─── Source excerpt ───

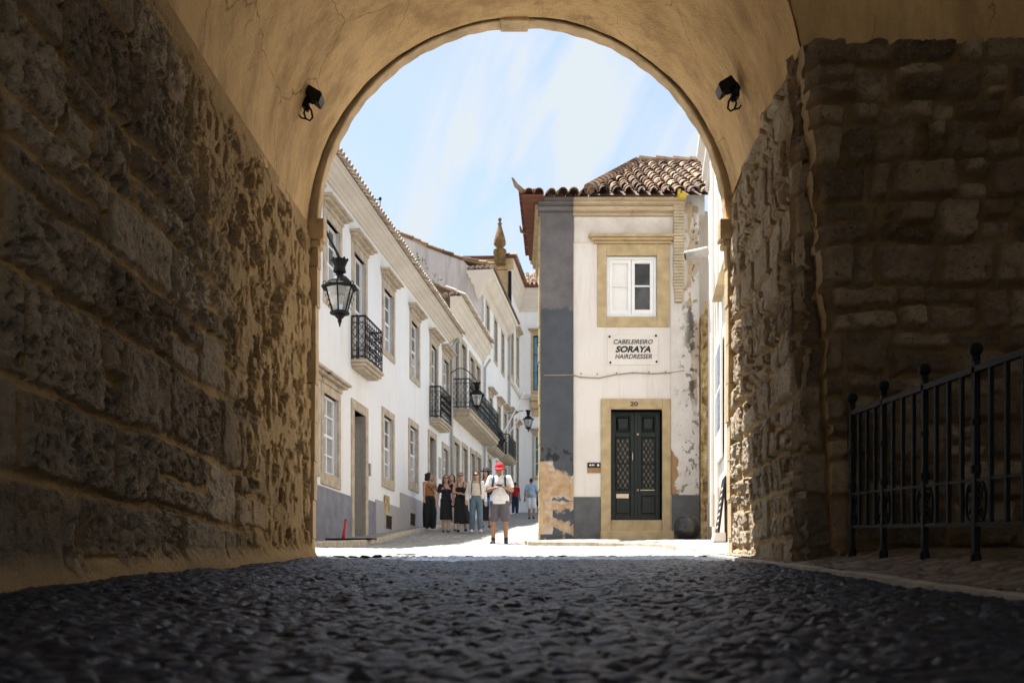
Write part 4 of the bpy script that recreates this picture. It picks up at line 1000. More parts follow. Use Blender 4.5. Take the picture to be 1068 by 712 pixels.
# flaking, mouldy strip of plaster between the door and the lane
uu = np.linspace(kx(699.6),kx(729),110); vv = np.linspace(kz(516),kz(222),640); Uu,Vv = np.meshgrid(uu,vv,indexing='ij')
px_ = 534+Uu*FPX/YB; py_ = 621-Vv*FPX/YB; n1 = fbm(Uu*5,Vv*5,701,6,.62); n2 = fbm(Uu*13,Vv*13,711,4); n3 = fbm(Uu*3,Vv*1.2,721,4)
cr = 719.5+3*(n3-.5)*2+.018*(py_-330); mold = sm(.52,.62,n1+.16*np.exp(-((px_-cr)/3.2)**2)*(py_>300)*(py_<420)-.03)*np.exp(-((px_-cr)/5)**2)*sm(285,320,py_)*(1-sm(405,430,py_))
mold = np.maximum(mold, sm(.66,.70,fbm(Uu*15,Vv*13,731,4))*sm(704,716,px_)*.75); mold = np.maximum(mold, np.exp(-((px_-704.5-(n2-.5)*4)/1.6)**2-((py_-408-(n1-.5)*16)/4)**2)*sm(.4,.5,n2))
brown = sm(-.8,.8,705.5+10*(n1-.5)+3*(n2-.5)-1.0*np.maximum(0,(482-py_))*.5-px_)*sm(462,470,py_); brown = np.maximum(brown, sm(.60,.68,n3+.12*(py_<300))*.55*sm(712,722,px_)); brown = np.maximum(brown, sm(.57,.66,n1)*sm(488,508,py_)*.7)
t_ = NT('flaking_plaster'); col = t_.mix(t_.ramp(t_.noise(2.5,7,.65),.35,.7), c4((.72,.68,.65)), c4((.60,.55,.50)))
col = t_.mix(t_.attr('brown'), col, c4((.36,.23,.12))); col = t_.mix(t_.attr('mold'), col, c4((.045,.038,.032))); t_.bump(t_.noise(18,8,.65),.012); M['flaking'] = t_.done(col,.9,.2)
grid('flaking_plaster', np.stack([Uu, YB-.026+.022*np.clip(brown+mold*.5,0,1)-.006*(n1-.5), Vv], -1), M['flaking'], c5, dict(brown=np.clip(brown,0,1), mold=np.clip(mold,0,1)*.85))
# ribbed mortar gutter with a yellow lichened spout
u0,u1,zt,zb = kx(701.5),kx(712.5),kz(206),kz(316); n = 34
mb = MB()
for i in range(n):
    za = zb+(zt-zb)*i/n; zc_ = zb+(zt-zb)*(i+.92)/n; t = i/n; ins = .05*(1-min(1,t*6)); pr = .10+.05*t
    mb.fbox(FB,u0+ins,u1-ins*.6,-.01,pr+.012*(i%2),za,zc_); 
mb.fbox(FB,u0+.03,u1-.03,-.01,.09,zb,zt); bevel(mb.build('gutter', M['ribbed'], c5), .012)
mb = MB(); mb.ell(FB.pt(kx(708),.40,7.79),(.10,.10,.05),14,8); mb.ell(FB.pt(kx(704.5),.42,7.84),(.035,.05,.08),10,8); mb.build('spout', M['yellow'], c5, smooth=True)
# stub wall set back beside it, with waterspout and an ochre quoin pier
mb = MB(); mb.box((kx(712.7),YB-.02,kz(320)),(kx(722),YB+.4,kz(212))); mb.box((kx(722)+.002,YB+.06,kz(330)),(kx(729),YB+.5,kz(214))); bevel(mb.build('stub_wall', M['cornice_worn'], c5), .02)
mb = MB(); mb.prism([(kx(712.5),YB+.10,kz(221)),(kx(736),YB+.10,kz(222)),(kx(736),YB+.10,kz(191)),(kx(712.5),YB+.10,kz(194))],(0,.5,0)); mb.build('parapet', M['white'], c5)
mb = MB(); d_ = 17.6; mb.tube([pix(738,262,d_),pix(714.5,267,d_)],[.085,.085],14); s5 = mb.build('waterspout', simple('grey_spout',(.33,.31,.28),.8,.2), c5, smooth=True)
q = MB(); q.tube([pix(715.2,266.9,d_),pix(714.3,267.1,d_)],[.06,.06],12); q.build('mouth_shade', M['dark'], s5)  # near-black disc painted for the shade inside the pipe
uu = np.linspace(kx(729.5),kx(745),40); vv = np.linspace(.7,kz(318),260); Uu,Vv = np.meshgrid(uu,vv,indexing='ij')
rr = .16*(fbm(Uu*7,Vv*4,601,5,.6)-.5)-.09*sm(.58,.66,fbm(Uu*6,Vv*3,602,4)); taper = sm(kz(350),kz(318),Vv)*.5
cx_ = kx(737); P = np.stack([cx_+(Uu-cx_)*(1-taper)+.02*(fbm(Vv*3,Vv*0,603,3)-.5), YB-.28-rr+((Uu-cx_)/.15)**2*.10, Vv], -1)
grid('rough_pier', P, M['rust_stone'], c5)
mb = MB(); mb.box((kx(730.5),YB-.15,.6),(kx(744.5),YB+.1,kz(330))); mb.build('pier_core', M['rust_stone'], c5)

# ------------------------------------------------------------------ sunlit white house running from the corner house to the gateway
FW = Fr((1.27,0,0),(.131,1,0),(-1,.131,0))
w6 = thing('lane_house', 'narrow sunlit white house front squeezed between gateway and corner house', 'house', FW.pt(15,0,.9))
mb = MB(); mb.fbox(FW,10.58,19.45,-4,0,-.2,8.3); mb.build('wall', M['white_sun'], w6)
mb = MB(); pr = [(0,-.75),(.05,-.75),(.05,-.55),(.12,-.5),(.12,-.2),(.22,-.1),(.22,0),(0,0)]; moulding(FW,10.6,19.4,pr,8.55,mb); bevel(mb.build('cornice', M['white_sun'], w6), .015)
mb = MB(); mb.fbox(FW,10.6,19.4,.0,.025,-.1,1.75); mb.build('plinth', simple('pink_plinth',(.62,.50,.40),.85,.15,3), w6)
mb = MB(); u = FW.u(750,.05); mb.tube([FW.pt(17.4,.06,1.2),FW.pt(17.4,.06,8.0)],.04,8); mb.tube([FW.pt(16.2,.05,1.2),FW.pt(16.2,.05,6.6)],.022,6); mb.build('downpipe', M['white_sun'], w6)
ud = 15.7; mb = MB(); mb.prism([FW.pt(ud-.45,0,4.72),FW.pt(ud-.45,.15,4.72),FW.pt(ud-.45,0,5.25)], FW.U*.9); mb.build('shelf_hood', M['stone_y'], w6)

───

- Given instruction
Transcribe all the data word for word; the images stay out.

- Solved exercise
Write part 4 of the bpy script that recreates this picture. It picks up at line 1000. More parts follow. Use Blender 4.5. Take the picture to be 1068 by 712 pixels.
# flaking, mouldy strip of plaster between the door and the lane
uu = np.linspace(kx(699.6),kx(729),110); vv = np.linspace(kz(516),kz(222),640); Uu,Vv = np.meshgrid(uu,vv,indexing='ij')
px_ = 534+Uu*FPX/YB; py_ = 621-Vv*FPX/YB; n1 = fbm(Uu*5,Vv*5,701,6,.62); n2 = fbm(Uu*13,Vv*13,711,4); n3 = fbm(Uu*3,Vv*1.2,721,4)
cr = 719.5+3*(n3-.5)*2+.018*(py_-330); mold = sm(.52,.62,n1+.16*np.exp(-((px_-cr)/3.2)**2)*(py_>300)*(py_<420)-.03)*np.exp(-((px_-cr)/5)**2)*sm(285,320,py_)*(1-sm(405,430,py_))
mold = np.maximum(mold, sm(.66,.70,fbm(Uu*15,Vv*13,731,4))*sm(704,716,px_)*.75); mold = np.maximum(mold, np.exp(-((px_-704.5-(n2-.5)*4)/1.6)**2-((py_-408-(n1-.5)*16)/4)**2)*sm(.4,.5,n2))
brown = sm(-.8,.8,705.5+10*(n1-.5)+3*(n2-.5)-1.0*np.maximum(0,(482-py_))*.5-px_)*sm(462,470,py_); brown = np.maximum(brown, sm(.60,.68,n3+.12*(py_<300))*.55*sm(712,722,px_)); brown = np.maximum(brown, sm(.57,.66,n1)*sm(488,508,py_)*.7)
t_ = NT('flaking_plaster'); col = t_.mix(t_.ramp(t_.noise(2.5,7,.65),.35,.7), c4((.72,.68,.65)), c4((.60,.55,.50)))
col = t_.mix(t_.attr('brown'), col, c4((.36,.23,.12))); col = t_.mix(t_.attr('mold'), col, c4((.045,.038,.032))); t_.bump(t_.noise(18,8,.65),.012); M['flaking'] = t_.done(col,.9,.2)
grid('flaking_plaster', np.stack([Uu, YB-.026+.022*np.clip(brown+mold*.5,0,1)-.006*(n1-.5), Vv], -1), M['flaking'], c5, dict(brown=np.clip(brown,0,1), mold=np.clip(mold,0,1)*.85))
# ribbed mortar gutter with a yellow lichened spout
u0,u1,zt,zb = kx(701.5),kx(712.5),kz(206),kz(316); n = 34
mb = MB()
for i in range(n):
    za = zb+(zt-zb)*i/n; zc_ = zb+(zt-zb)*(i+.92)/n; t = i/n; ins = .05*(1-min(1,t*6)); pr = .10+.05*t
    mb.fbox(FB,u0+ins,u1-ins*.6,-.01,pr+.012*(i%2),za,zc_); 
mb.fbox(FB,u0+.03,u1-.03,-.01,.09,zb,zt); bevel(mb.build('gutter', M['ribbed'], c5), .012)
mb = MB(); mb.ell(FB.pt(kx(708),.40,7.79),(.10,.10,.05),14,8); mb.ell(FB.pt(kx(704.5),.42,7.84),(.035,.05,.08),10,8); mb.build('spout', M['yellow'], c5, smooth=True)
# stub wall set back beside it, with waterspout and an ochre quoin pier
mb = MB(); mb.box((kx(712.7),YB-.02,kz(320)),(kx(722),YB+.4,kz(212))); mb.box((kx(722)+.002,YB+.06,kz(330)),(kx(729),YB+.5,kz(214))); bevel(mb.build('stub_wall', M['cornice_worn'], c5), .02)
mb = MB(); mb.prism([(kx(712.5),YB+.10,kz(221)),(kx(736),YB+.10,kz(222)),(kx(736),YB+.10,kz(191)),(kx(712.5),YB+.10,kz(194))],(0,.5,0)); mb.build('parapet', M['white'], c5)
mb = MB(); d_ = 17.6; mb.tube([pix(738,262,d_),pix(714.5,267,d_)],[.085,.085],14); s5 = mb.build('waterspout', simple('grey_spout',(.33,.31,.28),.8,.2), c5, smooth=True)
q = MB(); q.tube([pix(715.2,266.9,d_),pix(714.3,267.1,d_)],[.06,.06],12); q.build('mouth_shade', M['dark'], s5)  # near-black disc painted for the shade inside the pipe
uu = np.linspace(kx(729.5),kx(745),40); vv = np.linspace(.7,kz(318),260); Uu,Vv = np.meshgrid(uu,vv,indexing='ij')
rr = .16*(fbm(Uu*7,Vv*4,601,5,.6)-.5)-.09*sm(.58,.66,fbm(Uu*6,Vv*3,602,4)); taper = sm(kz(350),kz(318),Vv)*.5
cx_ = kx(737); P = np.stack([cx_+(Uu-cx_)*(1-taper)+.02*(fbm(Vv*3,Vv*0,603,3)-.5), YB-.28-rr+((Uu-cx_)/.15)**2*.10, Vv], -1)
grid('rough_pier', P, M['rust_stone'], c5)
mb = MB(); mb.box((kx(730.5),YB-.15,.6),(kx(744.5),YB+.1,kz(330))); mb.build('pier_core', M['rust_stone'], c5)

# ------------------------------------------------------------------ sunlit white house running from the corner house to the gateway
FW = Fr((1.27,0,0),(.131,1,0),(-1,.131,0))
w6 = thing('lane_house', 'narrow sunlit white house front squeezed between gateway and corner house', 'house', FW.pt(15,0,.9))
mb = MB(); mb.fbox(FW,10.58,19.45,-4,0,-.2,8.3); mb.build('wall', M['white_sun'], w6)
mb = MB(); pr = [(0,-.75),(.05,-.75),(.05,-.55),(.12,-.5),(.12,-.2),(.22,-.1),(.22,0),(0,0)]; moulding(FW,10.6,19.4,pr,8.55,mb); bevel(mb.build('cornice', M['white_sun'], w6), .015)
mb = MB(); mb.fbox(FW,10.6,19.4,.0,.025,-.1,1.75); mb.build('plinth', simple('pink_plinth',(.62,.50,.40),.85,.15,3), w6)
mb = MB(); u = FW.u(750,.05); mb.tube([FW.pt(17.4,.06,1.2),FW.pt(17.4,.06,8.0)],.04,8); mb.tube([FW.pt(16.2,.05,1.2),FW.pt(16.2,.05,6.6)],.022,6); mb.build('downpipe', M['white_sun'], w6)
ud = 15.7; mb = MB(); mb.prism([FW.pt(ud-.45,0,4.72),FW.pt(ud-.45,.15,4.72),FW.pt(ud-.45,0,5.25)], FW.U*.9); mb.build('shelf_hood', M['stone_y'], w6)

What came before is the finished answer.